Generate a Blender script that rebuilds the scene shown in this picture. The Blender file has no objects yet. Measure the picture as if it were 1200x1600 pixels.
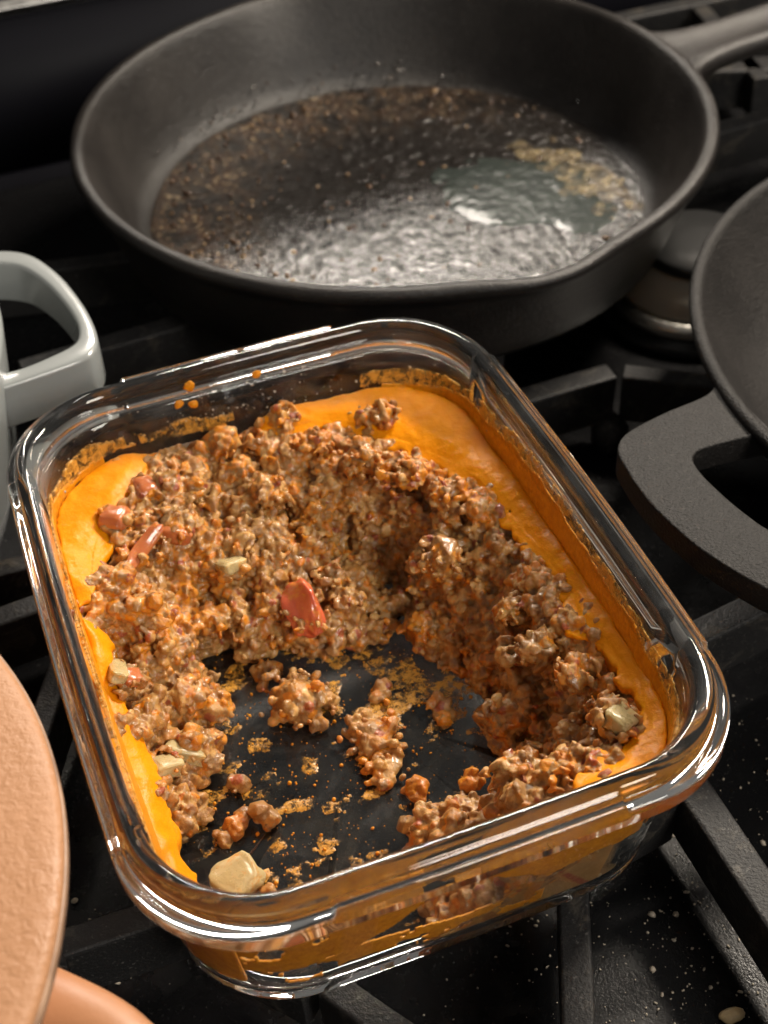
import bpy, bmesh, math, random
import numpy as np
from mathutils import Vector, Matrix, kdtree
R = math.radians
rng = np.random.default_rng(7)
random.seed(7)
scene = bpy.context.scene
COL = scene.collection

# ------------------------------------------------------------------ camera
cam_d = bpy.data.cameras.new('camera'); cam = bpy.data.objects.new('camera', cam_d); COL.objects.link(cam)
scene.camera = cam
yaw, pitch, roll = 0.32728, 0.75163, -0.05564
fw = Vector((math.sin(yaw)*math.cos(pitch), math.cos(yaw)*math.cos(pitch), -math.sin(pitch)))
rt = Vector((math.cos(yaw), -math.sin(yaw), 0)); up = rt.cross(fw)
r2 = rt*math.cos(roll) + up*math.sin(roll); u2 = -rt*math.sin(roll) + up*math.cos(roll)
M = Matrix((r2, u2, -fw)).transposed().to_4x4(); M.translation = Vector((-0.07273, -0.25894, 0.33244))
cam.matrix_world = M
cam_d.sensor_fit = 'VERTICAL'; cam_d.sensor_height = 24; cam_d.lens = 24*2212.0/1600
cam_d.clip_start = 0.01; cam_d.clip_end = 60
cam_d.dof.use_dof = True; cam_d.dof.focus_distance = 0.375; cam_d.dof.aperture_fstop = 10.5

# ------------------------------------------------------------------ world and lamps
world = bpy.data.worlds.new('World'); scene.world = world; world.use_nodes = True
bg = world.node_tree.nodes['Background']; bg.inputs[0].default_value = (1.0, 0.94, 0.87, 1); bg.inputs[1].default_value = 0.15

def lamp(name, loc, target, size, power, col, size_y=None):
    l = bpy.data.lights.new(name, 'AREA'); l.shape = 'DISK'; l.size = size; l.energy = power; l.color = col
    if size_y: l.shape = 'RECTANGLE'; l.size_y = size_y
    o = bpy.data.objects.new(name, l); COL.objects.link(o); o.location = loc
    o.rotation_euler = (Vector(target)-Vector(loc)).to_track_quat('-Z', 'Y').to_euler()
    return o
lamp('hood_and_sheen_lamp', (0.62, 0.30, 0.66), (0.0, 0.0, 0.03), 0.24, 13.5, (1.0, 0.89, 0.75), 0.12)
lamp('hood_and_sheen_lamp', (0.21, 0.72, 0.50), (0.05, 0.1, 0.03), 0.30, 5.0, (1.0, 0.91, 0.80), 0.04)  # not under the hood: added for skillet sheen, in place of a lit backsplash
lamp('ceiling_lamp', (0.60, -1.45, 1.12), (0.0, 0.0, 0.0), 0.65, 21.0, (1.0, 0.94, 0.85))

scene.view_settings.view_transform = 'Standard'; scene.view_settings.look = 'None'
scene.view_settings.exposure = 0.0; scene.view_settings.gamma = 1.0
scene.render.engine = 'CYCLES'
scene.cycles.use_denoising = True
scene.cycles.max_bounces = 16; scene.cycles.transmission_bounces = 16; scene.cycles.glossy_bounces = 6
scene.cycles.sample_clamp_indirect = 80.0

# ------------------------------------------------------------------ helpers
def tag(o, label=None, cat=None, group=None, kind=None):
    if label: o['label'] = label
    if cat: o['category'] = cat
    if group: o['group'] = group
    if kind: o['kind'] = kind
    return o
def empty(name, loc=(0, 0, 0)):
    o = bpy.data.objects.new(name, None); COL.objects.link(o); o.location = loc; o.empty_display_size = 0.02
    return o
def mesh(name, V, F, mat=None, parent=None, smooth=True):
    m = bpy.data.meshes.new(name)
    V = np.asarray(V, dtype=np.float32)
    if isinstance(F, np.ndarray):
        k = F.shape[1]
        m.vertices.add(len(V)); m.vertices.foreach_set('co', V.ravel())
        m.loops.add(F.size); m.loops.foreach_set('vertex_index', F.astype(np.int32).ravel())
        m.polygons.add(len(F)); m.polygons.foreach_set('loop_start', np.arange(0, F.size, k, dtype=np.int32))
        m.polygons.foreach_set('loop_total', np.full(len(F), k, dtype=np.int32))
        m.update(calc_edges=True); m.validate()
    else:
        m.from_pydata(V.tolist(), [], F); m.update()
    if smooth: m.polygons.foreach_set('use_smooth', np.ones(len(m.polygons), dtype=bool))
    if mat: m.materials.append(mat)
    o = bpy.data.objects.new(name, m); COL.objects.link(o)
    if parent: o.parent = parent
    return o
def from_bm(name, bm, mat=None, parent=None, smooth=True):
    bmesh.ops.recalc_face_normals(bm, faces=bm.faces)
    m = bpy.data.meshes.new(name); bm.to_mesh(m); bm.free()
    if smooth: m.polygons.foreach_set('use_smooth', np.ones(len(m.polygons), dtype=bool))
    if mat: m.materials.append(mat)
    o = bpy.data.objects.new(name, m); COL.objects.link(o)
    if parent: o.parent = parent
    return o
def loft(loops, closed_ring=True, cap0=False, cap1=False, closed_profile=False):
    """loops: list of (N,3) rings -> verts, faces"""
    n = len(loops[0]); V = np.concatenate(loops); F = []
    L = len(loops)
    for i in range(L if closed_profile else L-1):
        a = i*n; b = ((i+1) % L)*n
        for j in range(n if closed_ring else n-1):
            k = (j+1) % n
            F.append((a+j, a+k, b+k, b+j))
    if cap0: F.append(tuple(range(n))[::-1])
    if cap1: F.append(tuple((L-1)*n+j for j in range(n)))
    return V, F
def fix_normals(o):
    bm = bmesh.new(); bm.from_mesh(o.data); bmesh.ops.recalc_face_normals(bm, faces=bm.faces); bm.to_mesh(o.data); bm.free()
def bevel(o, w, seg=3, angle=40):
    m = o.modifiers.new('bevel', 'BEVEL'); m.width = w; m.segments = seg; m.limit_method = 'ANGLE'; m.angle_limit = R(angle)
    return o
# --- value noise
def _h(ix, iy, iz, seed):
    n = (ix.astype(np.int64)*374761393 + iy.astype(np.int64)*668265263 + iz.astype(np.int64)*2147483647 + seed*1274126177) & 0xffffffff
    n = ((n ^ (n >> 13))*1274126177) & 0xffffffff
    n = (n ^ (n >> 16)) & 0xffffffff
    n = (n*2246822519) & 0xffffffff
    n = n ^ (n >> 15)
    return (n & 0xffff)/32767.5-1.0
def vnoise(P, scale, seed=0):
    q = np.asarray(P, dtype=float)/scale + 1000.5
    i = np.floor(q); f = q-i; f = f*f*f*(f*(f*6-15)+10); i = i.astype(np.int64)
    r = 0
    for dx in (0, 1):
        wx = f[:, 0] if dx else 1-f[:, 0]
        for dy in (0, 1):
            wy = f[:, 1] if dy else 1-f[:, 1]
            for dz in (0, 1):
                wz = f[:, 2] if dz else 1-f[:, 2]
                r = r + wx*wy*wz*_h(i[:, 0]+dx, i[:, 1]+dy, i[:, 2]+dz, seed)
    return r
def fbm(P, scale, seed=0, oct=3):
    s = 0; a = 1
    for k in range(oct):
        s = s + a*vnoise(P, scale/2**k, seed+k*17); a *= 0.5
    return s
# --- icosphere templates
def ico(sub):
    bm = bmesh.new(); bmesh.ops.create_icosphere(bm, subdivisions=sub, radius=1.0)
    V = np.array([v.co[:] for v in bm.verts]); F = np.array([[v.index for v in f.verts] for f in bm.faces]); bm.free()
    return V, F
ICO1 = ico(1); ICO2 = ico(2); ICO3 = ico(3); ICO4 = ico(4)
def rand_rot(n):
    q = rng.normal(size=(n, 4)); q /= np.linalg.norm(q, axis=1, keepdims=True)
    w, x, y, z = q.T
    return np.stack([np.stack([1-2*(y*y+z*z), 2*(x*y-z*w), 2*(x*z+y*w)], 1),
                     np.stack([2*(x*y+z*w), 1-2*(x*x+z*z), 2*(y*z-x*w)], 1),
                     np.stack([2*(x*z-y*w), 2*(y*z+x*w), 1-2*(x*x+y*y)], 1)], 1)
def blobs(C, r, tmpl=ICO1, squash=0.35, jitter=0.12):
    n = len(C); TV, TF = tmpl
    S = r[:, None]*(1+rng.uniform(-squash, squash, (n, 3)))
    V = TV[None]*S[:, None, :]*(1+rng.normal(0, jitter, (n, len(TV), 1)).clip(-.3, .3))
    V = np.einsum('nij,nkj->nki', rand_rot(n), V) + C[:, None, :]
    F = (TF[None]+np.arange(n)[:, None, None]*len(TV)).reshape(-1, 3)
    return V.reshape(-1, 3), F

# ------------------------------------------------------------------ materials
class NT:
    def __init__(self, name):
        self.m = bpy.data.materials.new(name); self.m.use_nodes = True
        self.t = self.m.node_tree; self.n = self.t.nodes; self.b = self.n['Principled BSDF']
        self.tc = self.n.new('ShaderNodeTexCoord')
    def link(self, a, b): self.t.links.new(a, b)
    def noise(self, scale, detail=4, rough=0.55, dist=0.0, vec=None):
        x = self.n.new('ShaderNodeTexNoise'); x.inputs['Scale'].default_value = scale; x.inputs['Detail'].default_value = detail
        x.inputs['Roughness'].default_value = rough; x.inputs['Distortion'].default_value = dist
        self.link(vec or self.tc.outputs['Object'], x.inputs['Vector']); return x.outputs['Fac']
    def voronoi(self, scale, feature='F1', out='Distance', vec=None):
        x = self.n.new('ShaderNodeTexVoronoi'); x.feature = feature; x.inputs['Scale'].default_value = scale
        self.link(vec or self.tc.outputs['Object'], x.inputs['Vector']); return x.outputs[out]
    def ramp(self, fac, stops):
        x = self.n.new('ShaderNodeValToRGB'); e = x.color_ramp.elements
        while len(e) < len(stops): e.new(0.5)
        for k, (p, c) in enumerate(stops):
            e[k].position = p; e[k].color = (c, c, c, 1) if isinstance(c, (int, float)) else (*c, 1)
        self.link(fac, x.inputs[0]); return x.outputs[0]
    def mix(self, fac, a, b, mode='MIX'):
        x = self.n.new('ShaderNodeMix'); x.data_type = 'RGBA'; x.blend_type = mode
        for s, v in ((x.inputs[0], fac), (x.inputs[6], a), (x.inputs[7], b)):
            if hasattr(v, 'is_linked'): self.link(v, s)
            elif isinstance(v, (int, float)): s.default_value = v if s.type == 'VALUE' else (v, v, v, 1)
            else: s.default_value = (*v, 1)
        return x.outputs[2]
    def math(self, op, a, b=0.0):
        x = self.n.new('ShaderNodeMath'); x.operation = op
        for s, v in ((x.inputs[0], a), (x.inputs[1], b)):
            if hasattr(v, 'is_linked'): self.link(v, s)
            else: s.default_value = v
        return x.outputs[0]
    def set(self, **k):
        for a, v in k.items():
            s = self.b.inputs[a.replace('_', ' ')]
            if hasattr(v, 'is_linked'): self.link(v, s)
            elif s.type == 'RGBA': s.default_value = (*v, 1)
            else: s.default_value = v
        return self
    def bump(self, h, strength=0.5, dist=0.001, prev=None):
        x = self.n.new('ShaderNodeBump'); x.inputs['Strength'].default_value = strength; x.inputs['Distance'].default_value = dist
        self.link(h, x.inputs['Height'])
        if prev: self.link(prev, x.inputs['Normal'])
        self.link(x.outputs[0], self.b.inputs['Normal']); return x.outputs[0]
    def attr(self, name):
        x = self.n.new('ShaderNodeAttribute'); x.attribute_name = name; return x
MAT = {}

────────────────

Without any pictures, reproduce the lines from the first one in the material through the line that has "COL = scene.collection", exactly as they appear.

Generate a Blender script that rebuilds the scene shown in this picture. The Blender file has no objects yet. Measure the picture as if it were 1200x1600 pixels.
import bpy, bmesh, math, random
import numpy as np
from mathutils import Vector, Matrix, kdtree
R = math.radians
rng = np.random.default_rng(7)
random.seed(7)
scene = bpy.context.scene
COL = scene.collection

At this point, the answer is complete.